August 31, 2015
Following up on research on the demographics of San Francisco’s social media voters, The Body Politic on Friday emailed more than 40,000 registered SF voters who have social media (Facebook, LinkedIn, Twitter) accounts asking them to become “social voters.” More than half of the media savvy activist voters who responded to a survey said they have yet to find a candidate they will support in the San Francisco mayor’s race.
Why are social voters important? Word-of-mouth and peer recommendations continue to be the most trusted form of advertising, beating out owned media (such as social media posts by a campaign) as well as earned media (such as print and TV news stories). Activist voters who share their opinions on social media can have an outsized impact on perceptions of a political race. I’ve worked on this principle in corporate campaigns, and in one brand engagement found that just the 10 most active of 7,500 customers were responsible for 38 percent of all referral visits to campaign pages.
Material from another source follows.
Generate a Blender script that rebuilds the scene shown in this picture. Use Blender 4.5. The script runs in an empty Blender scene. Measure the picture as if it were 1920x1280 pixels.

Activating the influential cohort of supporters who are also active sharers has an outsize impact on perceptions of a campaign.
Here are the results from 135 social voters who took the random-ordered survey in the first 22 hours following the email (each voter opted in after receiving our email, and before taking the survey). The data includes only voters who took the survey based on the email and does not reflect candidate lobbying, or the candidate’s own votes.
- Amy Farah Weiss – 4%
- Other or Not voting – 6%
- Ed Lee – 18%
- Francisco Herrera – 4%
- Not sure – 47%
- “Broke-ass” Stuart Schuffman – 21%
I’ll leave further analysis to our commenters, other than to say that results may tilt towards Schuffman because I put his nickname in, and left out the mayor’s title. In a low-attention race with a moneyed incumbent, the race is the mayor’s to lose. However, there’s room for organizing engaged voters who aren’t excited about that prospect.
Here’s the full text of my email that went to voters:
Hello! I’m Adriel Hampton, writer and political activist. Our most-trusted political information comes from peers, and social media is likely to be a bigger force than ever in San Francisco elections this year.
If you’re interested in getting involved as a San Francisco social voter, please take my survey (it’s got just one question! but if you opt-in, you’ll have additional opportunities in the future).
Take the survey:
>>> http://www.wiredtoshare.com/sf_social_voters
I may write about survey responses from time to time, no personal information included.
October 12, 2015 at 3:31 pm
No offense but this seems like a completely meaningless survey in any kind of broader context.
August 30, 2015 at 9:59 am
135/40000 ? Really?
August 30, 2015 at 10:07 am
If I’d used a staff to call each of these voters, it would have been different. Which is why I identify these folks as “activist” voters. The initial call to action was not to respond to a survey, either, it was an action opt in as described in the email text.
Single email, 10,785 opens, 607 clicks (535 on the survey) link. So 1/4 who click the survey take it.
August 30, 2015 at 9:20 am
A lot that Schuffman writes and draws is very intelligent and true, the only drawback with his candidacy that I perceive is his nickname Broke-ass Stuart. I feel a percentage of the voters won’t take him seriously with him using that name.
September 8, 2015 at 8:53 am
I think his name is why he’s polling so high.
October 1, 2015 at 6:07 am
Yeah, whenever I have to vote on something like a school board or judge, where none of the names mean anything to me, I usually vote for the person with the funniest name.
I’d pick a doctor or lawyer the same way. It’s at least as good as any other method.